'''

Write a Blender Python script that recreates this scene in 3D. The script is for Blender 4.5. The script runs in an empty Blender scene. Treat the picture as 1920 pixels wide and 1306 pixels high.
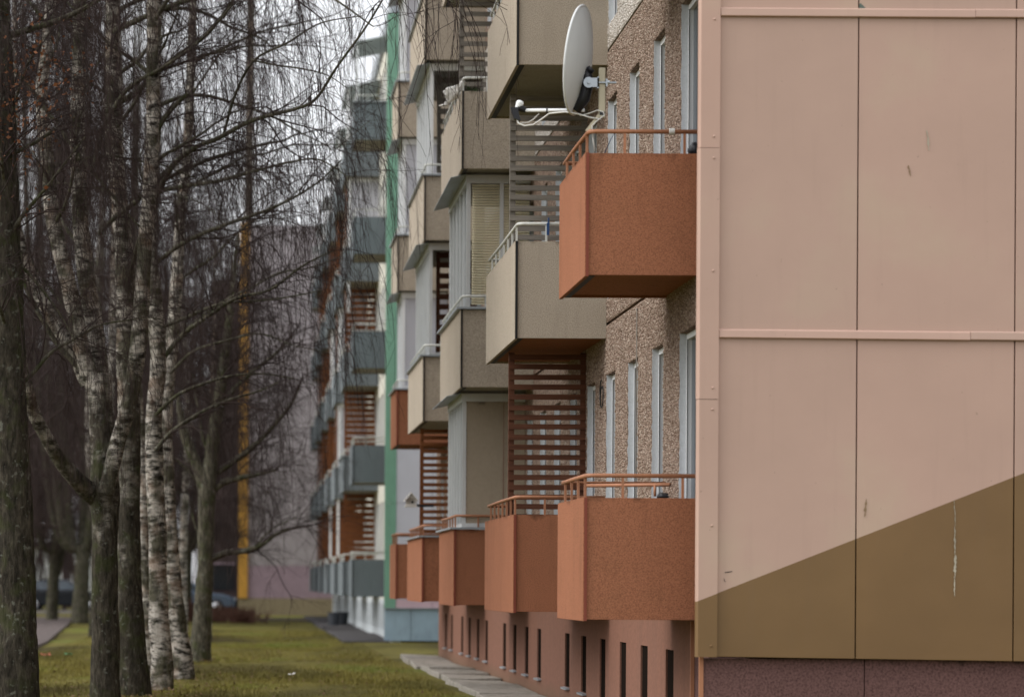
import bpy, math, random
import numpy as np
from mathutils import Matrix, Vector, noise as mnoise

random.seed(7)
rng = np.random.default_rng(7)
SC = bpy.context.scene
COL = SC.collection

# ------------------------------------------------------------------ camera
FPX, U0, V0, ROLL = 5200.0, 457.0, 1089.0, 0.0056      # survey of the photograph (1920 x 1306)
EYE = 1.4
cam_data = bpy.data.cameras.new("camera")
cam = bpy.data.objects.new("camera", cam_data)
COL.objects.link(cam)
cam.matrix_world = Matrix.Translation((0, 0, EYE)) @ Matrix.Rotation(math.radians(90), 4, 'X') @ Matrix.Rotation(ROLL, 4, 'Z')
cam_data.sensor_width = 36.0
cam_data.lens = FPX / 1920 * 36.0
cam_data.shift_x = (960 - U0) / 1920
cam_data.shift_y = (V0 - 653) / 1920
cam_data.clip_start, cam_data.clip_end = 0.5, 3000
cam_data.dof.use_dof = True
cam_data.dof.focus_distance = 26.0
cam_data.dof.aperture_fstop = 1.75
SC.camera = cam

# ------------------------------------------------------------------ sky, sun, exposure
SUN_EL, SUN_AZ = math.radians(38), math.radians(-97)   # azimuth from +Y, clockwise: from the left and behind
world = bpy.data.worlds.new("World")
SC.world = world
world.use_nodes = True
nt = world.node_tree
nt.nodes.clear()
w_out = nt.nodes.new("ShaderNodeOutputWorld")
sky = nt.nodes.new("ShaderNodeTexSky")
sky.sky_type = 'NISHITA'
sky.sun_disc = False
sky.sun_elevation = SUN_EL
sky.sun_rotation = SUN_AZ
sky.dust_density = 4.0
hs = nt.nodes.new("ShaderNodeHueSaturation")
hs.inputs["Saturation"].default_value = 0.3
bg1 = nt.nodes.new("ShaderNodeBackground")
bg1.inputs["Strength"].default_value = 0.05
nt.links.new(sky.outputs[0], hs.inputs["Color"])
nt.links.new(hs.outputs[0], bg1.inputs["Color"])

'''

▶ _Task statement_
Everything from the top line of the data down to and including the line with "SC.camera = cam" is to be copied, except the pictures.

▶ _Correct result_
Write a Blender Python script that recreates this scene in 3D. The script is for Blender 4.5. The script runs in an empty Blender scene. Treat the picture as 1920 pixels wide and 1306 pixels high.
import bpy, math, random
import numpy as np
from mathutils import Matrix, Vector, noise as mnoise

random.seed(7)
rng = np.random.default_rng(7)
SC = bpy.context.scene
COL = SC.collection

# ------------------------------------------------------------------ camera
FPX, U0, V0, ROLL = 5200.0, 457.0, 1089.0, 0.0056      # survey of the photograph (1920 x 1306)
EYE = 1.4
cam_data = bpy.data.cameras.new("camera")
cam = bpy.data.objects.new("camera", cam_data)
COL.objects.link(cam)
cam.matrix_world = Matrix.Translation((0, 0, EYE)) @ Matrix.Rotation(math.radians(90), 4, 'X') @ Matrix.Rotation(ROLL, 4, 'Z')
cam_data.sensor_width = 36.0
cam_data.lens = FPX / 1920 * 36.0
cam_data.shift_x = (960 - U0) / 1920
cam_data.shift_y = (V0 - 653) / 1920
cam_data.clip_start, cam_data.clip_end = 0.5, 3000
cam_data.dof.use_dof = True
cam_data.dof.focus_distance = 26.0
cam_data.dof.aperture_fstop = 1.75
SC.camera = cam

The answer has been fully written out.